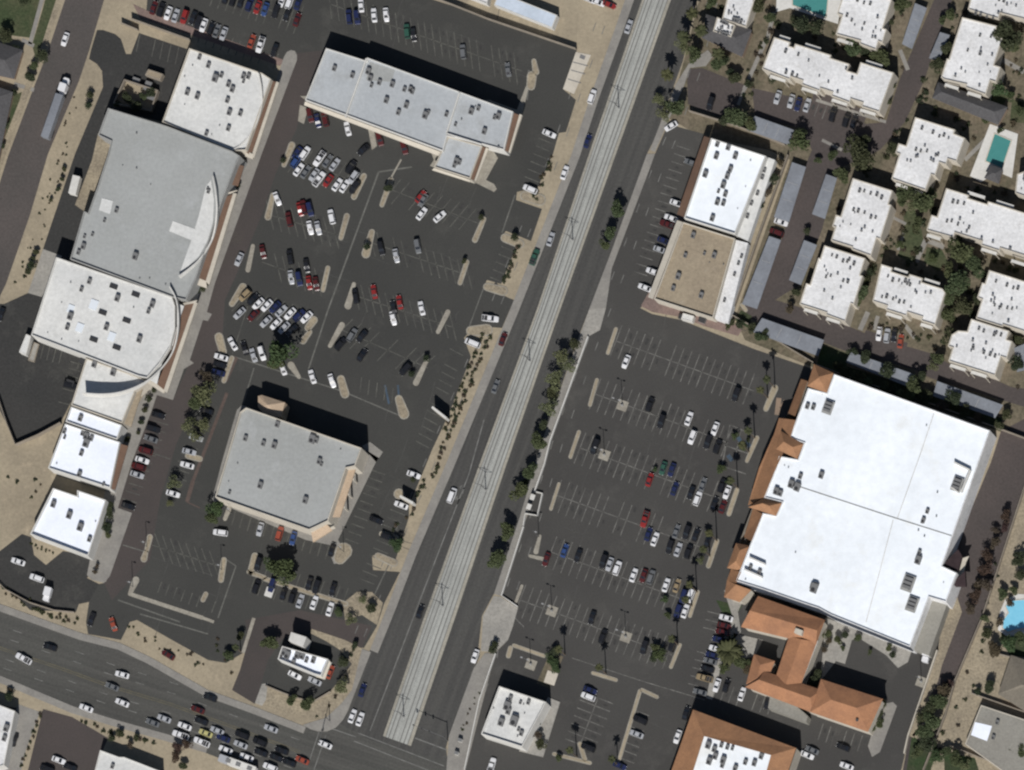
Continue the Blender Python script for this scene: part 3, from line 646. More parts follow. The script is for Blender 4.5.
# --- strip mall at top centre
R = building('strip_mall', 'long blue grey roofed retail strip at the top centre of the big car park', 'shopping strip',
  [(326,48),(367,61),(367,57.5),(513,111.5),(504,150),(482,144),(447,136),(443,151),(305,100)], 7.6, 'stucco_w', 'roof_bluegrey', .6,
  units=[(334,68,.9),(352,75,.9),(379,82,.9),(392,84,1),(371,85,.7),(404,89,.8),(410,89,.9),(386,100,1),(406,105,1),(398,112,.9),(425,115,1.2),(446,114,.8),(368,71,1.1),(370,78,1),(471,111,1.1),(478,108,.8),(498,116,1.1),(494,117,.7),(484,131,1.0),(455,124,.6),(475,106,.5,'vent'),(412,91,.9),(428,112,.7),(498,147,.8,'vent'),(461,119,.6,'vent')])
mb = MB()
for a, b_ in (((366,58),(345,117)), ((459,92.5),(446,133)), ((446,133),(481,144))):
    for q in [seg(a, b_, 1.2)]: mb.prism([rel(R, *p, 8.2)[:2] for p in q], 7.0, 7.9)
mb.build('fire_wall', 'stucco_w', R)
slope(R, 'soot_stain', [[(370,62,7.02),(395,70,7.02),(392,82,7.02),(366,80,7.02)]], 'roof_grey', .01)
slope(R, 'shopfront_canopy', [[(305,101.5,6),(441,152,6),(439,156,5.4),(304,105,5.4)]], 'stucco', .6)
slope(R, 'tile_canopy', [[(514,113,6.5),(519,115,5.8),(508,152,5.8),(504.5,150,6.5)]], 'tile_brown', .5)
slope(R, 'canopy_fascia', [[(519.5,114,5.8),(522,115,5.7),(510,153,5.7),(508.5,152,5.8)]], 'stucco', 1.0)
R = building('retail_annex', 'small square blue grey roofed annex below the long retail strip', 'shop',
  [(448,136.5),(482,146),(470,178.5),(434,167)], 6.6, 'stucco', 'roof_bluegrey', .6, units=[(456,161,1.1),(459,162,.8),(454,165,.8)])
slope(R, 'tile_canopy', [[(482.5,146.5,5.8),(485.5,147.5,5.2),(474,180,5.2),(470.5,178.7,5.8)]], 'tile_brown', .4)
slope(R, 'canopy_fascia', [[(486,147.5,5.2),(488.5,148.5,5.1),(476,181,5.1),(474.5,180,5.2)], [(434,168,5.6),(470,179.8,5.6),(470,182,5),(432,170,5)]], 'stucco', .5)
# --- restaurant with tan tower
R = building('furniture_store', 'grey roofed square store with a tan corner tower in the middle of the car park', 'store',
  [(240,412),(246,407.5),(361.5,448),(355,466),(346,468),(328,521),(309,530),(215,497)], 10.0, 'stucco', 'roof_grey', .9,
  units=[(277,424,1.0),(245,438,.9),(263,443,.9),(274,445,1.1),(312,439,1.4),(316,440,.9),(319,461,1.0),(237,463,.5,'vent'),(260,485,1.1),(305,500,1.1),(229,492,.6),(228,481,.4,'vent'),(340,449,.5,'vent'),(321,464,.6)])
slope(R, 'canopy', [[(349,467,7),(356,468,6.2),(340,517,6.2),(331,517,7)]], 'tile_tan', .5)
slope(R, 'entrance_canopy', [[(311,531,6.6),(326,523,7.4),(332,530,6.4),(313,542,5.6)]], 'tile_tan', .8)
mb = MB()
for u, v in ((352,478),(347,493),(343,506)): mb.box(rel(R, u+3, v+3, 3)[:2], (.5, .5, 5.4), ANG)
mb.build('column', 'stucco', R)
q = [(258,396),(262,395),(285,402.5),(281,417),(267,418),(258,407)]
o_ = [rel(R, u, v, 6.2)[:2] for u, v in q]
if area(o_) < 0: o_ = o_[::-1]
mb = MB(); mb.side(o_, 0, 6.2); tw = mb.build('tower', 'tile_tan', R)
cc = centroid(o_); mb = MB()
for i in range(len(o_)): mb.poly([(*o_[i], 6.2), (*o_[(i+1) % len(o_)], 6.2), (*cc, 7.6)])
mb.build('tower_roof', 'tile_tan', tw)
# --- fast food restaurant
R = building('fast_food_restaurant', 'small white roofed drive through restaurant with a raised white block near the junction', 'restaurant',
  [(282,646),(328,659),(321,676),(314,674),(277.6,659)], 5.4, 'stucco_w', 'roof_blue', 1.2,
  units=[(284,652,1.2,'rtu'),(287,655,1.3,'rtu'),(297,655,1.2),(302,656,1.1),(306,660,.8),(313,660,1),(293,662,.9),(281,655,.7)])
mb = MB(); o_ = [rel(R, u, v, 6.6)[:2] for u, v in [(291,632),(306.5,637),(303,646.5),(288.5,640.5)]]
mb.prism(o_[::-1] if area(o_) < 0 else o_, 0, 6.6); mb.build('raised_block', 'stucco_w', R)
slope(R, 'awning', [[(329,660,3.6),(331,663,3.2),(325,679,3.2),(316,677,3.6)]], 'stucco', .3)
# --- restaurant right of avenue
R = building('diner', 'white roofed square restaurant with a tan patio, right of the avenue near the junction', 'restaurant',
  [(499,686),(546,702),(522,747),(481,734)], 7.4, 'stucco_w', 'roof_white', .9,
  units=[(510,698,.9),(507,706,1.5),(508,711,1.1),(520,702,.6),(528,702,.8),(501,722,1.3),(514,721,1.7),(521,733,.9),(518,729,.6),(524,713,.5,'vent'),(493,708,.5,'vent'),(523,704,.5,'vent'),(517,736,.6,'vent')])
mb = MB(); o_ = [rel(R, u, v, .4)[:2] for u, v in [(548,697),(560,702),(543,757),(519,751)]]; mb.prism(o_[::-1] if area(o_) < 0 else o_, 0, .35); mb.build('patio', 'apron', R)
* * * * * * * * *
#### WHAT IS EXPECTED:
Leave every image out, and retype the material exactly.

#### ANSWER TO THE EXERCISE:
Continue the Blender Python script for this scene: part 3, from line 646. More parts follow. The script is for Blender 4.5.
# --- strip mall at top centre
R = building('strip_mall', 'long blue grey roofed retail strip at the top centre of the big car park', 'shopping strip',
  [(326,48),(367,61),(367,57.5),(513,111.5),(504,150),(482,144),(447,136),(443,151),(305,100)], 7.6, 'stucco_w', 'roof_bluegrey', .6,
  units=[(334,68,.9),(352,75,.9),(379,82,.9),(392,84,1),(371,85,.7),(404,89,.8),(410,89,.9),(386,100,1),(406,105,1),(398,112,.9),(425,115,1.2),(446,114,.8),(368,71,1.1),(370,78,1),(471,111,1.1),(478,108,.8),(498,116,1.1),(494,117,.7),(484,131,1.0),(455,124,.6),(475,106,.5,'vent'),(412,91,.9),(428,112,.7),(498,147,.8,'vent'),(461,119,.6,'vent')])
mb = MB()
for a, b_ in (((366,58),(345,117)), ((459,92.5),(446,133)), ((446,133),(481,144))):
    for q in [seg(a, b_, 1.2)]: mb.prism([rel(R, *p, 8.2)[:2] for p in q], 7.0, 7.9)
mb.build('fire_wall', 'stucco_w', R)
slope(R, 'soot_stain', [[(370,62,7.02),(395,70,7.02),(392,82,7.02),(366,80,7.02)]], 'roof_grey', .01)
slope(R, 'shopfront_canopy', [[(305,101.5,6),(441,152,6),(439,156,5.4),(304,105,5.4)]], 'stucco', .6)
slope(R, 'tile_canopy', [[(514,113,6.5),(519,115,5.8),(508,152,5.8),(504.5,150,6.5)]], 'tile_brown', .5)
slope(R, 'canopy_fascia', [[(519.5,114,5.8),(522,115,5.7),(510,153,5.7),(508.5,152,5.8)]], 'stucco', 1.0)
R = building('retail_annex', 'small square blue grey roofed annex below the long retail strip', 'shop',
  [(448,136.5),(482,146),(470,178.5),(434,167)], 6.6, 'stucco', 'roof_bluegrey', .6, units=[(456,161,1.1),(459,162,.8),(454,165,.8)])
slope(R, 'tile_canopy', [[(482.5,146.5,5.8),(485.5,147.5,5.2),(474,180,5.2),(470.5,178.7,5.8)]], 'tile_brown', .4)
slope(R, 'canopy_fascia', [[(486,147.5,5.2),(488.5,148.5,5.1),(476,181,5.1),(474.5,180,5.2)], [(434,168,5.6),(470,179.8,5.6),(470,182,5),(432,170,5)]], 'stucco', .5)
# --- restaurant with tan tower
R = building('furniture_store', 'grey roofed square store with a tan corner tower in the middle of the car park', 'store',
  [(240,412),(246,407.5),(361.5,448),(355,466),(346,468),(328,521),(309,530),(215,497)], 10.0, 'stucco', 'roof_grey', .9,
  units=[(277,424,1.0),(245,438,.9),(263,443,.9),(274,445,1.1),(312,439,1.4),(316,440,.9),(319,461,1.0),(237,463,.5,'vent'),(260,485,1.1),(305,500,1.1),(229,492,.6),(228,481,.4,'vent'),(340,449,.5,'vent'),(321,464,.6)])
slope(R, 'canopy', [[(349,467,7),(356,468,6.2),(340,517,6.2),(331,517,7)]], 'tile_tan', .5)
slope(R, 'entrance_canopy', [[(311,531,6.6),(326,523,7.4),(332,530,6.4),(313,542,5.6)]], 'tile_tan', .8)
mb = MB()
for u, v in ((352,478),(347,493),(343,506)): mb.box(rel(R, u+3, v+3, 3)[:2], (.5, .5, 5.4), ANG)
mb.build('column', 'stucco', R)
q = [(258,396),(262,395),(285,402.5),(281,417),(267,418),(258,407)]
o_ = [rel(R, u, v, 6.2)[:2] for u, v in q]
if area(o_) < 0: o_ = o_[::-1]
mb = MB(); mb.side(o_, 0, 6.2); tw = mb.build('tower', 'tile_tan', R)
cc = centroid(o_); mb = MB()
for i in range(len(o_)): mb.poly([(*o_[i], 6.2), (*o_[(i+1) % len(o_)], 6.2), (*cc, 7.6)])
mb.build('tower_roof', 'tile_tan', tw)
# --- fast food restaurant
R = building('fast_food_restaurant', 'small white roofed drive through restaurant with a raised white block near the junction', 'restaurant',
  [(282,646),(328,659),(321,676),(314,674),(277.6,659)], 5.4, 'stucco_w', 'roof_blue', 1.2,
  units=[(284,652,1.2,'rtu'),(287,655,1.3,'rtu'),(297,655,1.2),(302,656,1.1),(306,660,.8),(313,660,1),(293,662,.9),(281,655,.7)])
mb = MB(); o_ = [rel(R, u, v, 6.6)[:2] for u, v in [(291,632),(306.5,637),(303,646.5),(288.5,640.5)]]
mb.prism(o_[::-1] if area(o_) < 0 else o_, 0, 6.6); mb.build('raised_block', 'stucco_w', R)
slope(R, 'awning', [[(329,660,3.6),(331,663,3.2),(325,679,3.2),(316,677,3.6)]], 'stucco', .3)
# --- restaurant right of avenue
R = building('diner', 'white roofed square restaurant with a tan patio, right of the avenue near the junction', 'restaurant',
  [(499,686),(546,702),(522,747),(481,734)], 7.4, 'stucco_w', 'roof_white', .9,
  units=[(510,698,.9),(507,706,1.5),(508,711,1.1),(520,702,.6),(528,702,.8),(501,722,1.3),(514,721,1.7),(521,733,.9),(518,729,.6),(524,713,.5,'vent'),(493,708,.5,'vent'),(523,704,.5,'vent'),(517,736,.6,'vent')])
mb = MB(); o_ = [rel(R, u, v, .4)[:2] for u, v in [(548,697),(560,702),(543,757),(519,751)]]; mb.prism(o_[::-1] if area(o_) < 0 else o_, 0, .35); mb.build('patio', 'apron', R)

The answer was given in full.